The slope of the tangent line is given by the derivative of the function. For a given function \(f(x)\), its derivative \(f'(x)\) at a point \(x=a\) is given by the limit definition: \(f'(a) = \lim_{h \to 0} \frac{f(a+h)-f(a)}{h}\). Using this definition, the derivative of \(f(x)=-x^{2}\) at the point \(-1\) can be found as follows: \(f'(a) = \lim_{h \to 0} \frac{f(-1+h)-f(-1)}{h} = \lim_{h \to 0} \frac{-(-1+h)^{2}-(-(-1)^{2})}{h} = \lim_{h \to 0} \frac{-((-1+h)^{2} - 1)}{h}\).

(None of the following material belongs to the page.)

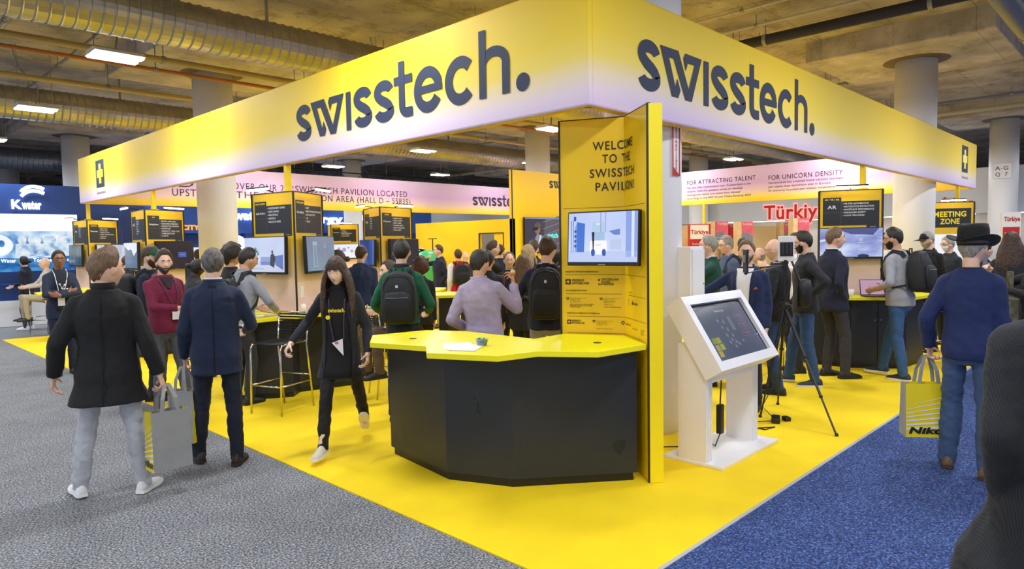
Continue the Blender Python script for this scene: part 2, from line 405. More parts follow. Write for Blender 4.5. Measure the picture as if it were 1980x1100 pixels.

On simplifying this expression further, the derivative \(f'(-1)\) is obtained.

The equation of the tangent line at a point \(x=a, y=f(a)\) is given by \(y - f(a) = f'(a)(x-a)\). Substituting \(a=-1, f(a)=-1\) and the previously calculated derivative \(f'(-1)\) in this equation, the equation of the tangent line at the point \(-1,-1\) can be obtained.

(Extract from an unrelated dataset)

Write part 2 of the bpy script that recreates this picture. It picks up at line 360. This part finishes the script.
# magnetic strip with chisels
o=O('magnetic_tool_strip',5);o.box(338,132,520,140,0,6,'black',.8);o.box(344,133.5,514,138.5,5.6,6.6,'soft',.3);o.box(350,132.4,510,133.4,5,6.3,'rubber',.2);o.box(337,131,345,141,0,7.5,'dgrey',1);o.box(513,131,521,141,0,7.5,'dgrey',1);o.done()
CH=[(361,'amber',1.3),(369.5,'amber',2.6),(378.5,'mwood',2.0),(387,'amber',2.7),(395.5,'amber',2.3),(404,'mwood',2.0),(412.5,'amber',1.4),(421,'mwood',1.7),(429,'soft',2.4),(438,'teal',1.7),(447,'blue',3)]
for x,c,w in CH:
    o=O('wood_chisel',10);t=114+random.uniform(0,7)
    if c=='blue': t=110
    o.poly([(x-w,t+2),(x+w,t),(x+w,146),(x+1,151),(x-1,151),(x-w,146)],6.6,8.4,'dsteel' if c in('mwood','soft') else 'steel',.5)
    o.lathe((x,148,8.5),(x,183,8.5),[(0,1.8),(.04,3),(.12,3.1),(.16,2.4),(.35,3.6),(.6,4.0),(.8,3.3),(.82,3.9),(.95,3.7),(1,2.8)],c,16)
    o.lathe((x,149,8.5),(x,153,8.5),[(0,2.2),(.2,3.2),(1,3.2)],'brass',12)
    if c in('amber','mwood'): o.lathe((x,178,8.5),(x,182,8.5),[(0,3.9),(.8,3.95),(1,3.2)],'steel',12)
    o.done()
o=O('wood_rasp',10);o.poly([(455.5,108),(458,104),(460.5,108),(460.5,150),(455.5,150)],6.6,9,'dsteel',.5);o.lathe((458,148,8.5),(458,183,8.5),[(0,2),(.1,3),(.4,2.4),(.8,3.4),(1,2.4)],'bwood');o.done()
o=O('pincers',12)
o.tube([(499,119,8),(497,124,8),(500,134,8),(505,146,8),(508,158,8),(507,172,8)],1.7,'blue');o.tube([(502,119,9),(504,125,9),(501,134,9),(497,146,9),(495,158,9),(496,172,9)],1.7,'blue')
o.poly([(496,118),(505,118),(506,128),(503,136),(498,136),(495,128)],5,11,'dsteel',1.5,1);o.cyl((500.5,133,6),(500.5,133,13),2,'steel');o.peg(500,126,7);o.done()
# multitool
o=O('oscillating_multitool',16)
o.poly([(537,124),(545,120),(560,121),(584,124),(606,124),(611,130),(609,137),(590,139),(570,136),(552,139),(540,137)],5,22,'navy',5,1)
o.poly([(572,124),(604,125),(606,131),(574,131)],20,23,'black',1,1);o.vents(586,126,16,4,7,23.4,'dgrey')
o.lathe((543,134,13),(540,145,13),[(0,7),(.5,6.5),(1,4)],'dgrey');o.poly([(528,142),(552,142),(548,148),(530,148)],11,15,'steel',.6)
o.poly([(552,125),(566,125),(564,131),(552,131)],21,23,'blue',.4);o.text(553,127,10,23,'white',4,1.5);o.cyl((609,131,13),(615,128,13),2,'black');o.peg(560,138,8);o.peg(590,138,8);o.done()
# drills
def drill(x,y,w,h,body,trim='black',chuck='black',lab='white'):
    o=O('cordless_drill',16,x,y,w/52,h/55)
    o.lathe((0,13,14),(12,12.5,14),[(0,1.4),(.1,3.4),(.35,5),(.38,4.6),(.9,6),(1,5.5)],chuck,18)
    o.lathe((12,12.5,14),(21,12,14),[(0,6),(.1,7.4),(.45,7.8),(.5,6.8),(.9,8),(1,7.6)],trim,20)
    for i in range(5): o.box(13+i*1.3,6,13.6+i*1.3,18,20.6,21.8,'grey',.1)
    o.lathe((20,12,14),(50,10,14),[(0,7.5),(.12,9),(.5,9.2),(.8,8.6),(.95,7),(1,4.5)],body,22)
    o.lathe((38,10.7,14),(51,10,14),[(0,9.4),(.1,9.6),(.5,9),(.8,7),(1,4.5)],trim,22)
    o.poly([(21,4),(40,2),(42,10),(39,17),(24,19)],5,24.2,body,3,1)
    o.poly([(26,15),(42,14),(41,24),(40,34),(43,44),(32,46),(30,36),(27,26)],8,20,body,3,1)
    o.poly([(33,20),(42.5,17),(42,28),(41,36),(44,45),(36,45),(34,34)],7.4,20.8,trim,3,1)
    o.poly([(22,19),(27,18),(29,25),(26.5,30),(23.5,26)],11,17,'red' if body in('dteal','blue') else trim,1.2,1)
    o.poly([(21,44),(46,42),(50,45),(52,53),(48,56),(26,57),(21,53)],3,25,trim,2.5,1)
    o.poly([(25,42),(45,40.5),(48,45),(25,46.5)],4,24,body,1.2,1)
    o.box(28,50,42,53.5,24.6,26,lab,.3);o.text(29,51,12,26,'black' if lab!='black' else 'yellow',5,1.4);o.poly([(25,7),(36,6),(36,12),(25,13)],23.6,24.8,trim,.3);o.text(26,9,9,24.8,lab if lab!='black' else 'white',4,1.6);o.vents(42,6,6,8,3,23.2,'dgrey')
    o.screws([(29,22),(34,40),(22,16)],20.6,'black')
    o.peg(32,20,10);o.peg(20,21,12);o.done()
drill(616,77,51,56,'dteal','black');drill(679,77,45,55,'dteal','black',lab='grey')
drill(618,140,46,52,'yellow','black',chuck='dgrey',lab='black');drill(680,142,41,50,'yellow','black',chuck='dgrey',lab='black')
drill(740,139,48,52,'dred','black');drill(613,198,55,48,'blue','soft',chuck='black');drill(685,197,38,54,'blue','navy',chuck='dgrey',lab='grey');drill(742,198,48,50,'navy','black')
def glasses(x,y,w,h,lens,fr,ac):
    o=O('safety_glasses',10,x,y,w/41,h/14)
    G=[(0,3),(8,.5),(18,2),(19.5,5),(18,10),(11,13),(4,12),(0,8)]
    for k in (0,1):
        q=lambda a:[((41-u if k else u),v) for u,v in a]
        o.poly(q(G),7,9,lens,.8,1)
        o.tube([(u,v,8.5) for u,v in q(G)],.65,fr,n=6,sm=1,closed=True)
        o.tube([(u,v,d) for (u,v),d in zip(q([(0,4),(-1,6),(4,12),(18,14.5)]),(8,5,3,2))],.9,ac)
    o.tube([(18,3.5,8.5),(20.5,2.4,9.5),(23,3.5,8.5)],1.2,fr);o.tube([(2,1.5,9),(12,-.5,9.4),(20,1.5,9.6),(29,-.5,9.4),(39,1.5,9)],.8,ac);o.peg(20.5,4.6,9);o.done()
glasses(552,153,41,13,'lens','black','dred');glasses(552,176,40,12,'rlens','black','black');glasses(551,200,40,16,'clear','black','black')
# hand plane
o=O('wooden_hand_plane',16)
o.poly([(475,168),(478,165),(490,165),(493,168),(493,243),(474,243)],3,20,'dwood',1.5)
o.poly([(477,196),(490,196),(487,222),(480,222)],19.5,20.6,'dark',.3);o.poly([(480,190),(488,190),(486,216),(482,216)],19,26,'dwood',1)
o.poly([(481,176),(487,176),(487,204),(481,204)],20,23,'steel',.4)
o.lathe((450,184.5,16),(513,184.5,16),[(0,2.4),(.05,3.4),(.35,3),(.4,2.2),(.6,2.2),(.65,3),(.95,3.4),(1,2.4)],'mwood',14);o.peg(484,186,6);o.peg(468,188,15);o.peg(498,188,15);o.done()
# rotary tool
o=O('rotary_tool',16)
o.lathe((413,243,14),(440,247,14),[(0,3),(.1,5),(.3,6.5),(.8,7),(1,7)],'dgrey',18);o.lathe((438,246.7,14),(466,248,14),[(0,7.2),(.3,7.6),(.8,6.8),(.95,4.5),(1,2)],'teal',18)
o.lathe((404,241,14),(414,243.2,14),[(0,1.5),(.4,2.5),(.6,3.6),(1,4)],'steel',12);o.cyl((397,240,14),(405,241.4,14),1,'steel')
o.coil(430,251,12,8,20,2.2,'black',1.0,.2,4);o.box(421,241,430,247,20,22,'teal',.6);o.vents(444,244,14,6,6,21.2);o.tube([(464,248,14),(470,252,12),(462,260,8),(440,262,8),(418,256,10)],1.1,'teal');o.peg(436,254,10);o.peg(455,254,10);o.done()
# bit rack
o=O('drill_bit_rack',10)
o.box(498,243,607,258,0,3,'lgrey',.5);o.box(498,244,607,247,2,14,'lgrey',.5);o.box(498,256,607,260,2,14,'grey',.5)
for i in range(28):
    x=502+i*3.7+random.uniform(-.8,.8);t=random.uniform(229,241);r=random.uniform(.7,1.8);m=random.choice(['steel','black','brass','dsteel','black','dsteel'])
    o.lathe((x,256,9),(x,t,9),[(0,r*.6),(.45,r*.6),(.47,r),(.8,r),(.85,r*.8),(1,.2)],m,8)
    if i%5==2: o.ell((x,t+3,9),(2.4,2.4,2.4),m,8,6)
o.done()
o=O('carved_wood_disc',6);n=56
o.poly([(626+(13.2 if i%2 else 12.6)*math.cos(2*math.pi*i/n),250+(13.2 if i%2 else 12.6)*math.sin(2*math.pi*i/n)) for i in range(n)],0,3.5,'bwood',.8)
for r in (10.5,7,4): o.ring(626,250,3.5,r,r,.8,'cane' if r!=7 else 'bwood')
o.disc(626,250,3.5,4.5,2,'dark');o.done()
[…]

Using a graphic tool or a graphing utility like Desmos or GeoGebra, plot the function \(y=f(x)\) and its tangent line at the point \(-1, -1\) obtained in the previous step. If done correctly, the tangent line should just touch the graph of the function at the point \(-1, -1\). This serves as a verification of the obtained result.